В своих произведениях Лабрюйер почти до дна исчерпал запас словесных оборотов, характерных для ораторской прозы; если и можно в чем-то его упрекнуть, то отнюдь не в бедности слога — напротив, любая фраза выразительна, полна огромной силы, всегда уместна, всегда точно попадает в цель. Лабрюйера редко причисляют к мастерам красноречия по той причине, что его характерам не хватает последовательности. Мы слишком мало внимания уделяем совершенству его коротких отрывков, порою не только более содержательных, нежели длинные рассуждения, но и более гармоничных, искуснее написанных.
На всех творениях Лабрюйера лежит печать ума проницательного, возвышенного, порывистого, вдохновенного, способности и рассуждать, и чувствовать, изобретательности, говорящей о мастерстве и присущей только истинному таланту.

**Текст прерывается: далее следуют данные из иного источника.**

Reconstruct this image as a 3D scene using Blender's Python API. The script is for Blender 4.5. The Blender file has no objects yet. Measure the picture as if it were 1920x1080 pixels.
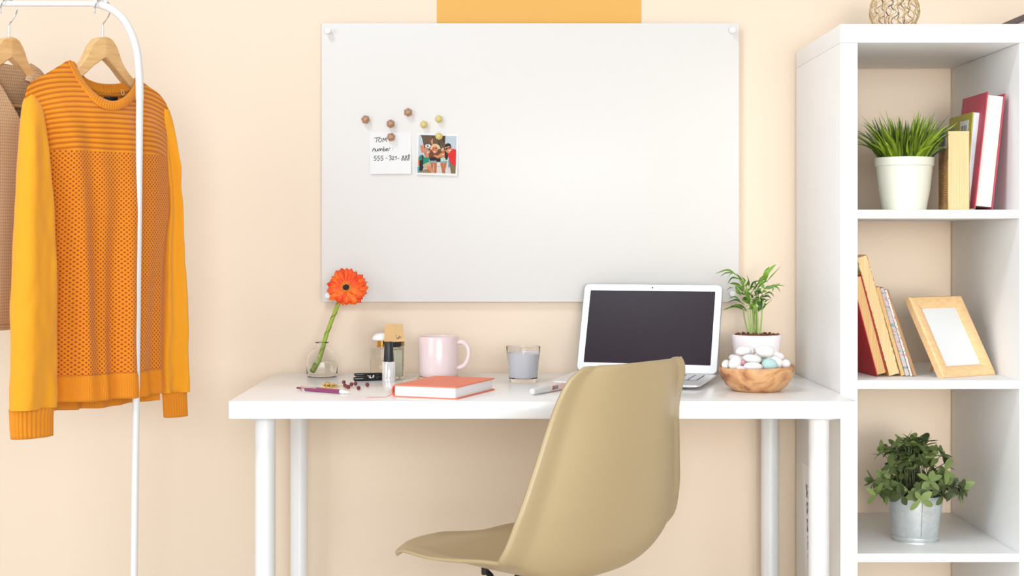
import bpy, bmesh, math, random
from mathutils import Vector, Matrix, noise
PI = math.pi
sc = bpy.context.scene
COL = sc.collection
random.seed(7)

# ---------------------------------------------------------------- camera geometry
F, VX, VY, D, CZ = 2750.0, 937.0, 450.0, 3.40, 1.048


def W(px, py, d):
    return Vector(((px - VX) / F * d, d - D, CZ - (py - VY) / F * d))


def onz(px, py, z):
    return W(px, py, (CZ - z) * F / (py - VY))


DESK = 0.74

# ---------------------------------------------------------------- helpers


def lerp(a, b, t):
    return a + (b - a) * t


def clamp(x, a=0.0, b=1.0):
    return max(a, min(b, x))


def sstep(x):
    x = clamp(x)
    return x * x * (3 - 2 * x)


def interp(tab, x):
    """smooth interpolation of a table [(x, y), ...] with increasing x"""
    if x <= tab[0][0]:
        return tab[0][1]
    if x >= tab[-1][0]:
        return tab[-1][1]
    for i in range(len(tab) - 1):
        if tab[i][0] <= x <= tab[i + 1][0]:
            x0, y0 = tab[i]
            x1, y1 = tab[i + 1]
            h = x1 - x0
            if h < 1e-9:
                return y1
            s = (y1 - y0) / h
            m0 = s if i == 0 else 0.5 * (s + (y0 - tab[i - 1][1]) / max(1e-9, x0 - tab[i - 1][0]))
            m1 = s if i + 2 >= len(tab) else 0.5 * (s + (tab[i + 2][1] - y1) / max(1e-9, tab[i + 2][0] - x1))
            t = (x - x0) / h
            t2, t3 = t * t, t * t * t
            return (2 * t3 - 3 * t2 + 1) * y0 + (t3 - 2 * t2 + t) * h * m0 + (-2 * t3 + 3 * t2) * y1 + (t3 - t2) * h * m1
    return tab[-1][1]


def minterp(tab, x):
    """like interp, but never overshoots the table"""
    if x <= tab[0][0]:
        return tab[0][1]
    if x >= tab[-1][0]:
        return tab[-1][1]
    n = len(tab)
    sl = [(tab[i + 1][1] - tab[i][1]) / max(1e-6, tab[i + 1][0] - tab[i][0]) for i in range(n - 1)]

    def slope(i):
        if i == 0:
            return sl[0]
        if i == n - 1:
            return sl[-1]
        a, b = sl[i - 1], sl[i]
        return 0.0 if a * b <= 0 else 2 * a * b / (a + b)
    for i in range(n - 1):
        if tab[i][0] <= x <= tab[i + 1][0]:
            h = tab[i + 1][0] - tab[i][0]
            if h < 1e-6:
                return tab[i + 1][1]
            t = (x - tab[i][0]) / h
            t2, t3 = t * t, t * t * t
            return (2 * t3 - 3 * t2 + 1) * tab[i][1] + (t3 - 2 * t2 + t) * h * slope(i) + (-2 * t3 + 3 * t2) * tab[i + 1][1] + (t3 - t2) * h * slope(i + 1)
    return tab[-1][1]


def catmull(pts, n=8):
    P = [Vector(p) for p in pts]
    out = []
    for i in range(len(P) - 1):
        p0 = P[i - 1] if i > 0 else P[0] * 2 - P[1]
        p1, p2 = P[i], P[i + 1]
        p3 = P[i + 2] if i + 2 < len(P) else P[-1] * 2 - P[-2]
        for k in range(n):
            t = k / n
            out.append(0.5 * ((2 * p1) + (p2 - p0) * t + (2 * p0 - 5 * p1 + 4 * p2 - p3) * t * t + (3 * p1 - p0 - 3 * p2 + p3) * t ** 3))
    out.append(P[-1])
    return out


class MB:
    """collects geometry for ONE mesh"""

    def __init__(self):
        self.v, self.f, self.m = [], [], []

    def add(self, verts, faces, mi=0, mat=None):
        o = len(self.v)
        for p in verts:
            p = Vector(p)
            self.v.append(mat @ p if mat is not None else p)
        for f in faces:
            self.f.append(tuple(o + i for i in f))
            self.m.append(mi)
        return self

    def box(self, c, s, mi=0, mat=None, bevel=0.0, seg=2):
        bm = bmesh.new()
        bmesh.ops.create_cube(bm, size=1.0)
        for v in bm.verts:
            v.co = Vector((v.co.x * s[0] + c[0], v.co.y * s[1] + c[1], v.co.z * s[2] + c[2]))
        if bevel > 0:
            bmesh.ops.bevel(bm, geom=bm.edges[:], offset=min(bevel, min(s) * 0.49), segments=seg, affect='EDGES', profile=0.5)
        bm.verts.index_update()
        self.add([v.co.copy() for v in bm.verts], [[v.index for v in f.verts] for f in bm.faces], mi, mat)
        bm.free()
        return self

    def bx(self, x0, x1, y0, y1, z0, z1, **k):
        return self.box(((x0 + x1) / 2, (y0 + y1) / 2, (z0 + z1) / 2), (abs(x1 - x0), abs(y1 - y0), abs(z1 - z0)), **k)

    def tube(self, pts, r, n=10, mi=0, mat=None, closed=False, caps=True):
        P = [Vector(p) for p in pts]
        N = len(P)
        rs = list(r) if isinstance(r, (list, tuple)) else [r] * N
        T = []
        for i in range(N):
            a = P[i - 1] if (i > 0 or closed) else P[i]
            b = P[(i + 1) % N] if (i < N - 1 or closed) else P[i]
            t = (b - a)
            T.append(t.normalized() if t.length > 1e-12 else (T[-1] if T else Vector((0, 0, 1))))
        up = Vector((0, 0, 1)) if abs(T[0].z) < 0.9 else Vector((1, 0, 0))
        x = T[0].cross(up).normalized()
        V, Fc = [], []
        for i in range(N):
            x = (x - T[i] * x.dot(T[i]))
            x = x.normalized() if x.length > 1e-9 else T[i].orthogonal().normalized()
            y = T[i].cross(x)
            for k in range(n):
                a = 2 * PI * k / n
                V.append(P[i] + (x * math.cos(a) + y * math.sin(a)) * rs[i])
        M = N if closed else N - 1
        for i in range(M):
            j = (i + 1) % N
            for k in range(n):
                k2 = (k + 1) % n
                Fc.append((i * n + k, i * n + k2, j * n + k2, j * n + k))
        if caps and not closed:
            Fc.append(tuple(range(n - 1, -1, -1)))
            Fc.append(tuple((N - 1) * n + k for k in range(n)))
        return self.add(V, Fc, mi, mat)

    def lathe(self, prof, n=48, mi=0, mat=None, c=(0, 0, 0), wob=None):
        V, Fc = [], []
        for (r, z) in prof:
            for k in range(n):
                a = 2 * PI * k / n
                rr = max(r, 0.0)
                if wob:
                    rr, zz = wob(rr, z, a)
                else:
                    zz = z
                V.append((c[0] + rr * math.cos(a), c[1] + rr * math.sin(a), c[2] + zz))
        for i in range(len(prof) - 1):
            for k in range(n):
                k2 = (k + 1) % n
                Fc.append((i * n + k, i * n + k2, (i + 1) * n + k2, (i + 1) * n + k))
        return self.add(V, Fc, mi, mat)

    def grid(self, fn, nu, nv, mi=0, mat=None, closeu=False):
        V, Fc = [], []
        U = nu if closeu else nu + 1
        for j in range(nv + 1):
            for i in range(U):
                V.append(fn(i / nu, j / nv))
        for j in range(nv):
            for i in range(nu):
                i2 = (i + 1) % U if closeu else i + 1
                Fc.append((j * U + i, j * U + i2, (j + 1) * U + i2, (j + 1) * U + i))
        return self.add(V, Fc, mi, mat)

    def ball(self, c, r, mi=0, mat=None, nu=20, nv=12, rot=None):
        rx, ry, rz = r if isinstance(r, (tuple, list)) else (r, r, r)
        V, Fc = [], []
        c = Vector(c)
        for j in range(nv + 1):
            th = PI * j / nv
            for i in range(nu):
                a = 2 * PI * i / nu
                p = Vector((rx * math.sin(th) * math.cos(a), ry * math.sin(th) * math.sin(a), rz * math.cos(th)))
                if rot is not None:
                    p = rot @ p
                V.append(c + p)
        for j in range(nv):
            for i in range(nu):
                i2 = (i + 1) % nu
                Fc.append((j * nu + i, (j + 1) * nu + i, (j + 1) * nu + i2, j * nu + i2))
        return self.add(V, Fc, mi, mat)

    def prism(self, poly, z0, z1, mi=0, mat=None):
        n = len(poly)
        V = [(x, y, z0) for x, y in poly] + [(x, y, z1) for x, y in poly]
        Fc = [tuple(range(n - 1, -1, -1)), tuple(range(n, 2 * n))]
        for i in range(n):
            j = (i + 1) % n
            Fc.append((i, j, n + j, n + i))
        return self.add(V, Fc, mi, mat)

    def leaf(self, pts, width, up, mi=0, fold=0.25, shape=0.75, peak=0.45, thick=0.0):
        """blade along pts; up is the face normal hint"""
        P = [Vector(p) for p in pts]
        N = len(P)
        V, Fc = [], []
        for i in range(N):
            t = i / (N - 1)
            a = P[max(i - 1, 0)]
            b = P[min(i + 1, N - 1)]
            d = (b - a).normalized()
            side = d.cross(up)
            side = side.normalized() if side.length > 1e-6 else d.orthogonal().normalized()
            nrm = side.cross(d).normalized()
            w = (t / peak) ** shape if t < peak else ((1 - t) / (1 - peak)) ** shape
            w = width * 0.5 * max(w, 0.03)
            V += [P[i] - side * w + nrm * w * fold, P[i], P[i] + side * w + nrm * w * fold]
        for i in range(N - 1):
            a, b = i * 3, (i + 1) * 3
            Fc += [(a, a + 1, b + 1, b), (a + 1, a + 2, b + 2, b + 1)]
        return self.add(V, Fc, mi)

    def build(self, name, mats, parent=None, world=False, angle=35, merge=True, recalc=True, solid=0.0, soff=0.0, sub=0):
        if not isinstance(mats, (list, tuple)):
            mats = [mats]
        me = bpy.data.meshes.new(name)
        V = self.v
        if world and parent is not None:
            inv = chain(parent).inverted()
            V = [inv @ Vector(p) for p in V]
        me.from_pydata([tuple(p) for p in V], [], self.f)
        for m in mats:
            me.materials.append(m)
        for p, mi in zip(me.polygons, self.m):
            p.material_index = mi
        bm = bmesh.new()
        bm.from_mesh(me)
        if merge:
            bmesh.ops.remove_doubles(bm, verts=bm.verts[:], dist=2e-6)
        if recalc:
            bmesh.ops.recalc_face_normals(bm, faces=bm.faces[:])
        bm.to_mesh(me)
        bm.free()
        for p in me.polygons:
            p.use_smooth = True
        try:
            me.set_sharp_from_angle(angle=math.radians(angle))
        except Exception:
            pass
        o = bpy.data.objects.new(name, me)
        COL.objects.link(o)
        if parent is not None:
            o.parent = parent
        if solid:
            md = o.modifiers.new('thickness', 'SOLIDIFY')
            md.thickness = solid
            md.offset = soff
        if sub:
            md = o.modifiers.new('subdivision', 'SUBSURF')
            md.levels = md.render_levels = sub
        return o


def chain(o):
    m = Matrix.Identity(4)
    while o is not None:
        m = o.matrix_basis.copy() @ m
        o = o.parent
    return m


def tag(o, label, cat, group=None):
    o['label'] = label
    o['category'] = cat
    if group:
        o['group'] = group
    return o


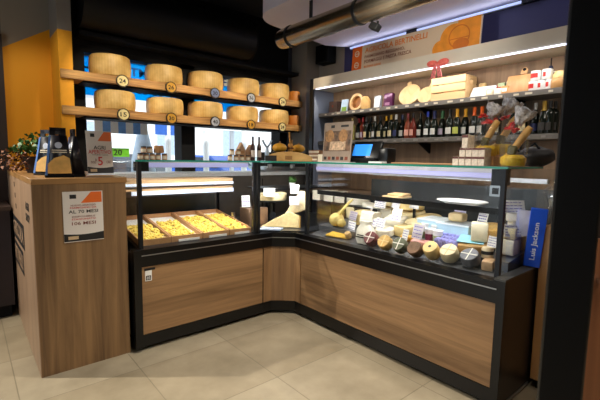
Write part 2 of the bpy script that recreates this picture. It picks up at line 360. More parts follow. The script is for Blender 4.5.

В своих «Характерах» Лабрюйер живописует каждую подробность с несравненным пылом, мощью, фантазией. Правда, в отличие от Паскаля и Боссюэ он чаще изображает страсти и пороки, свойственные отдельным людям, а не всему человеческому роду. Даже его лучшие портреты не идут в сравнение с величавостью портретов Фенелона и Боссюэ; происходит это главным образом из-за различия избранных этими писателями жанров. Мне кажется, Лабрюйер полагал, что какими бы ничтожными ни изображать людей, все будет мало, и старался подчеркнуть не их сильные стороны, а нелепые чудачества. И я считаю себя вправе сделать из этого вывод, что он не обладал ни возвышенностью, ни прозорливостью, ни глубиной, свойственными лишь немногим первостепенным умам. Но справедливость требует отдать должное его богатому воображению, подлинно своеобычному характеру и творческому таланту.